Billionaire Bruce Rauner.

It has a nice ring to it. It rolls off the tongue. Plus, there’s the alliteration bonus.

Democrats — local and national — who back Gov. Pat Quinn,ladle the term onto just about every news release like it’s political venom. It screams out from Quinn campaign headlines: “Billionaire Bruce Rauner’s Brutal Budget …” “Billionaire;Rauner donates hundreds of thousands of dollars…”

From the Democratic Governors Association: “After Tight Primary, Billionaire Bruce Rauner Enters General Election Hobbled & Exposed.”

From Labor: “The labor movement worked hard to make sure voters knew what billionaire candidate Bruce Rauner is all about.”

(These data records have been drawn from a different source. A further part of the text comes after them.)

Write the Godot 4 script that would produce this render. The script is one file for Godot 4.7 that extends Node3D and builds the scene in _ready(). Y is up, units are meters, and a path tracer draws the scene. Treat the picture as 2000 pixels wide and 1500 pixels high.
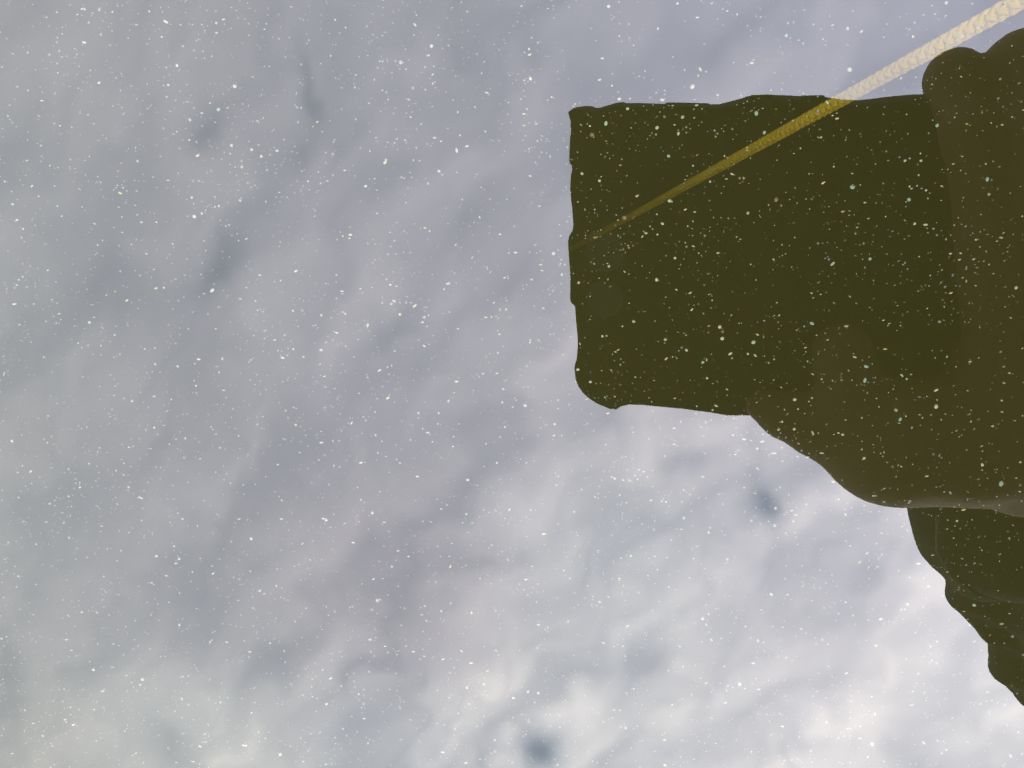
extends Node3D
# A murky lake surface seen from a hand's breadth above it: the clouds, the phone and the hand are real reflections in the water sheet;
# the rope and the algae hang in the water below it.

const EYE := Vector3(0.0, 0.1004, 0.0)
const LENS := 1503.0                      # focal length in pixels of a 2000 x 1500 frame
var axes: Basis                           # camera axes
var rng := RandomNumberGenerator.new()
var M := {}
var taken := {}


# ---------------------------------------------------------------- small helpers
func numbered(called: String) -> String:
	if not taken.has(called):
		taken[called] = 0
		return called
	taken[called] += 1
	return "%s_%03d" % [called, taken[called]]


func tag(o: Node, label := "", category := "", group := "", kind := "") -> Node:
	if label: o.set_meta("label", label)
	if category: o.set_meta("category", category)
	if group: o.set_meta("group", group)
	if kind: o.set_meta("kind", kind)
	return o


func put(called: String, mesh: Mesh, mat: Material, parent: Node = self) -> MeshInstance3D:
	var o := MeshInstance3D.new()
	o.name = numbered(called) if parent == self else called
	o.mesh = mesh
	o.material_override = mat
	parent.add_child(o, true)
	return o


func thing(called: String, where := Vector3.ZERO) -> Node3D:
	var o := Node3D.new()
	o.name = numbered(called)
	add_child(o)
	o.position = where
	return o


func matte(color: Color, rough := 0.9, spec := 0.3) -> StandardMaterial3D:      # colour given as a linear base colour
	var m := StandardMaterial3D.new()
	m.albedo_color = color.linear_to_srgb()
	m.roughness = rough
	m.metallic_specular = spec
	return m


func ray(u: float, v: float) -> Vector3:
	return axes * Vector3((u - 1000.0) / LENS, -(v - 750.0) / LENS, -1.0)


func in_water(u: float, v: float, deep: float) -> Vector3:                      # the point at that depth on a line of sight
	var r := ray(u, v)
	return EYE + r * ((EYE.y + deep) / -r.y)


func above(u: float, v: float, near: float) -> Vector3:                         # a point above the water in the lens's own axes (near: metres from the lens plane towards the water)
	var r := ray(u, v)
	var fw := -axes.z
	var g0 := -near
	var e := Vector3(EYE.x, -EYE.y, EYE.z) - EYE
	g0 += e.dot(fw)
	var slope := Vector3(r.x, -r.y, r.z).dot(fw)
	var t := -g0 / slope
	var p := EYE + r * t
	return Vector3(p.x, -p.y, p.z)


func local(p: Vector3) -> Vector3:
	return axes.transposed() * (p - EYE)


# ---------------------------------------------------------------- skin: smooth union of tapered capsules, meshed as surface nets
func skin(bones: Array, cell: float, k: float, st: SurfaceTool, first: int) -> int:
	var lo := Vector3.INF
	var hi := -Vector3.INF
	for b in bones:
		var r: float = maxf(b[1], b[3]) + k + 2.0 * cell
		for e in [b[0], b[2]]:
			lo = lo.min(e - Vector3.ONE * r)
			hi = hi.max(e + Vector3.ONE * r)
	var n := Vector3i(((hi - lo) / cell).ceil()) + Vector3i.ONE
	var f := PackedFloat32Array()
	f.resize(n.x * n.y * n.z)
	f.fill(1.0)
	for b in bones:
		var a: Vector3 = b[0]
		var c: Vector3 = b[2]
		var r0: float = b[1]
		var r1: float = b[3]
		var reach := Vector3.ONE * (maxf(r0, r1) + k + 2.0 * cell)
		var p0 := Vector3i(((a.min(c) - reach - lo) / cell).floor()).clamp(Vector3i.ZERO, n - Vector3i.ONE)
		var p1 := Vector3i(((a.max(c) + reach - lo) / cell).ceil()).clamp(Vector3i.ZERO, n - Vector3i.ONE)
		var ac := c - a
		var l2 := maxf(ac.length_squared(), 1e-9)
		for z in range(p0.z, p1.z + 1):
			for y in range(p0.y, p1.y + 1):
				var at := (z * n.y + y) * n.x
				for x in range(p0.x, p1.x + 1):
					var q := lo + Vector3(x, y, z) * cell - a
					var t := clampf(q.dot(ac) / l2, 0.0, 1.0)
					var d := (q - ac * t).length() - lerpf(r0, r1, t)
					var o := f[at + x]
					var h := maxf(k - absf(d - o), 0.0) / k
					f[at + x] = minf(d, o) - h * h * k * 0.25
	var ids := {}
	var count := first
	var sx := 1
	var sy := n.x
	var sz := n.x * n.y
	var offs := [0, sx, sy, sx + sy, sz, sx + sz, sy + sz, sx + sy + sz]
	for z in n.z - 1:
		for y in n.y - 1:
			for x in n.x - 1:
				var i := (z * n.y + y) * n.x + x
				var ins := 0
				for o in offs:
					if f[i + o] < 0.0: ins += 1
				if ins == 0 or ins == 8: continue
				var sum := Vector3.ZERO
				var cnt := 0
				for e in 12:
					var axis := e >> 2
					var u := e & 1
					var w := (e >> 1) & 1
					var c0 := Vector3i(0, u, w) if axis == 0 else Vector3i(u, 0, w) if axis == 1 else Vector3i(u, w, 0)
					var c1 := c0
					c1[axis] = 1
					var v0 := f[i + c0.x * sx + c0.y * sy + c0.z * sz]
					var v1 := f[i + c1.x * sx + c1.y * sy + c1.z * sz]
					if (v0 < 0.0) != (v1 < 0.0):
						sum += Vector3(c0).lerp(Vector3(c1), v0 / (v0 - v1))
						cnt += 1
				ids[i] = count
				count += 1
				var g := Vector3(f[i + 1] - f[i], f[i + sy] - f[i], f[i + sz] - f[i])
				st.set_normal(g.normalized())
				st.add_vertex(lo + (Vector3(x, y, z) + sum / cnt) * cell)
	for i in ids:
		for axis in 3:
			var s: int = [sx, sy, sz][axis]
			var a: int = [sy, sz, sx][axis]
			var b: int = [sz, sx, sy][axis]
			var v0 := f[i]
			var v1 := f[i + s]
			if (v0 < 0.0) == (v1 < 0.0): continue
			if not (ids.has(i - a) and ids.has(i - b) and ids.has(i - a - b)): continue
			var q := [ids[i], ids[i - a], ids[i - a - b], ids[i - b]]
			if v0 < 0.0: q.reverse()
			for j in [0, 1, 2, 0, 2, 3]:
				st.add_index(q[j])
	return count


func flesh(bones: Array, cell: float, k: float) -> ArrayMesh:
	var st := SurfaceTool.new()
	st.begin(Mesh.PRIMITIVE_TRIANGLES)
	skin(bones, cell, k, st, 0)
	st.generate_normals()
	return st.commit()


# ---------------------------------------------------------------- an outline with thickness: chamfered prism along z
func prism(outline: PackedVector2Array, z0: float, z1: float, bevel: float) -> ArrayMesh:
	var st := SurfaceTool.new()
	st.begin(Mesh.PRIMITIVE_TRIANGLES)
	st.set_smooth_group(-1)
	var c := Vector2.ZERO
	for p in outline: c += p / outline.size()
	var small := PackedVector2Array()
	for p in outline: small.append(p - (p - c).normalized() * bevel)
	var rings := [[small, z0], [outline, z0 + bevel], [outline, z1 - bevel], [small, z1]]
	var n := outline.size()
	for k in 3:
		for i in n:
			var j := (i + 1) % n
			var a := Vector3(rings[k][0][i].x, rings[k][0][i].y, rings[k][1])
			var b := Vector3(rings[k][0][j].x, rings[k][0][j].y, rings[k][1])
			var d := Vector3(rings[k + 1][0][i].x, rings[k + 1][0][i].y, rings[k + 1][1])
			var e := Vector3(rings[k + 1][0][j].x, rings[k + 1][0][j].y, rings[k + 1][1])
			for v in [a, e, b, a, d, e]: st.add_vertex(v)
	var tri := Geometry2D.triangulate_polygon(small)
	for i in range(0, tri.size(), 3):
		for q in [0, 1, 2]: st.add_vertex(Vector3(small[tri[i + q]].x, small[tri[i + q]].y, z1))
		for q in [0, 2, 1]: st.add_vertex(Vector3(small[tri[i + q]].x, small[tri[i + q]].y, z0))
	st.generate_normals()
	return st.commit()


func round_rect(x0: float, y0: float, x1: float, y1: float, r: float) -> PackedVector2Array:
	var o := PackedVector2Array()
	for c in [[x1 - r, y1 - r, 0.0], [x0 + r, y1 - r, PI / 2], [x0 + r, y0 + r, PI], [x1 - r, y0 + r, PI * 1.5]]:
		for i in 7:
			var t: float = c[2] + i / 6.0 * PI / 2
			o.append(Vector2(c[0] + cos(t) * r, c[1] + sin(t) * r))
	return o


func slab(size: Vector3, edge: float) -> ArrayMesh:
	return prism(round_rect(-size.x / 2, -size.y / 2, size.x / 2, size.y / 2, edge), -size.z / 2, size.z / 2, edge * 0.7)


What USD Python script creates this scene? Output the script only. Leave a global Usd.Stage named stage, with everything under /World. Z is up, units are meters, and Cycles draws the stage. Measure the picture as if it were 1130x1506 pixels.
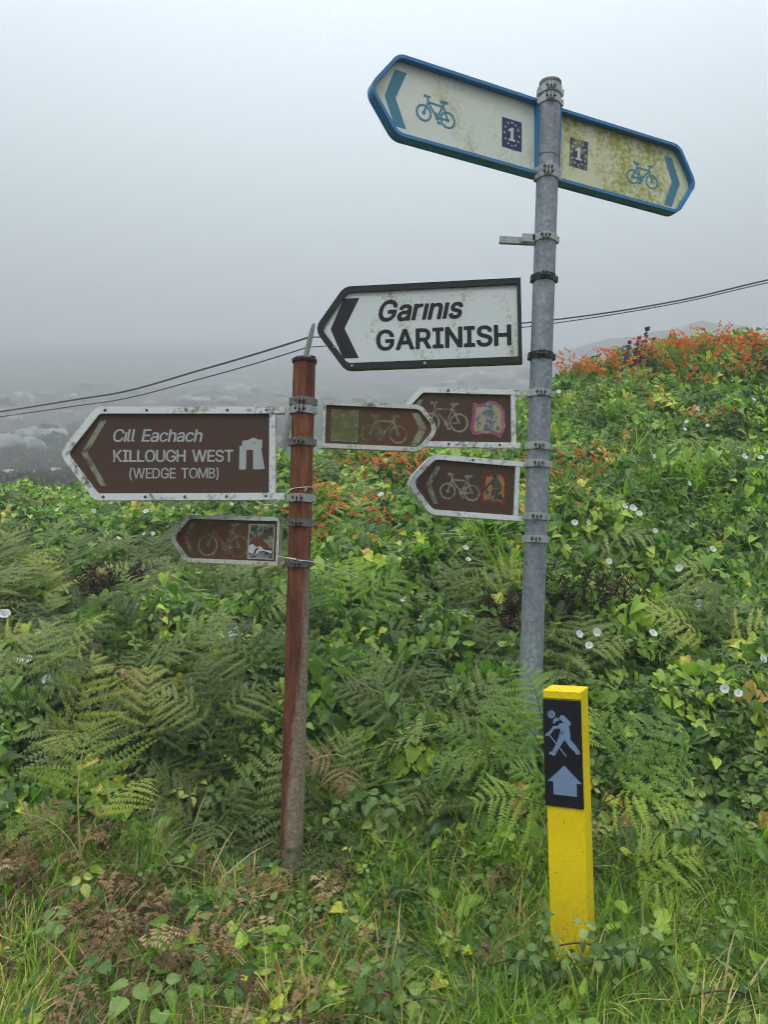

On primary election night, national political website Politico emailed a news alert saying this: “Billionaire businessman Bruce Rauner won a closer-than-expected Illinois Republican primary for governor …”

If you hear it often enough maybe it is true. 

Except Rauner says it isn’t. 

“He is not a billionaire,” spokesman Mike Schrimpf said when we circled back with him about it last week.

While Forbes has listed Rauner’s friends and some of his top donors on its annual accounting of billionaire’s worldwide, including Citadel CEO Ken Griffin, Rauner hasn’t appeared on it himself. 

Schrimpf said a precise number is tough to pin down because much of Rauner’s money is in private equity funds, which fluctuate.

“It’s hard to value,” Schrimpf said. Still, he estimated Rauner’s wealth was “in the mid-nine figures.”

Then we both paused as we counted all the zeroes again.

Right. Nine figures.

“Give or take $10 million?” I joked. Or at least, I thought it was joke.

So, $500 million — a half a billionaire?

Bruce Rauner is really only a millionaire 500 times over? Oh please. Call us when you start making some real money.

The tax returns Rauner released last year showed he made about $108 million from 2010 and 2012. He has asked for an extension for 2013 taxes. Quinn released his 2013 taxes last week. The income he reported: $162,000. 

That’s just the disparity that Quinn’s campaign is trying to drive home. Quinn is like the rest of you. Rauner is not.

The Quinn theme: Rauner’s wealth and the fact that he’s so proud of it mean he’s stingy, disconnected and can’t relate to the average Joe.

It’s much easier to convey that theme when you’re talking about someone so out of reach to the common Illinois voter as a billionaire.

The word “billionaire” appeared three times in an April 14 news release about an affordable mortgage program Quinn was pushing:

“Billionaire Bruce Rauner — who owns nine homes …” and “it’s clear this billionaire with nine homes of his own can’t relate.” “… This attack on everyday people again shows that billionaire Bruce Rauner is out-of-touch and doesn’t care about the people of Illinois …”

There were two billionaire references in a statement last week after Rauner released a robocall to tens of thousands Chicagoans. 

“By contrast, billionaire Rauner — who was caught red-handed filing for three homestead exemptions …” the Quinn campaign said. 

“It’s kind of signifying how out of touch he is with the everyday people of Illinois,” Izabela Miltko, Quinn campaign spokeswoman, said. “He’s a multimillionaire and he’s caught red-handed trying to cut the minimum wage. What would he stand for?”

“Has Bruce Rauner released all his schedules to you so that you are in fact sure he is not a billionaire?” Miltko said. “Until he does so there is no concrete facts to estimate how much he’s worth.”

So unless Rauner can prove he’s not a billionaire we should assume that he is?

“He has his hands dipped into businesses from birth to life to everything in between. Where are his FULL schedules on all of that?” she continued in an email. “As far as we’re concerned he’s the wealthiest and shadiest candidate to run for office in American history. The point is that voters deserve to know what a candidate has done.”

Rauner has never been shy about his wealth. In February, when the Sun-Times asked Rauner if he put himself into the 1 percent category, he responded: “Oh, I’m probably .01 percent,” of top incomes in the nation. He often says he’s proud of the money he’s earned. 

To that extent, there’s some middle ground.

Rauner knows he’s rich. Quinn knows Rauner’s rich. They both know Quinn’s not.

Now we have to decide: How many zeroes do we want attached to our next governor?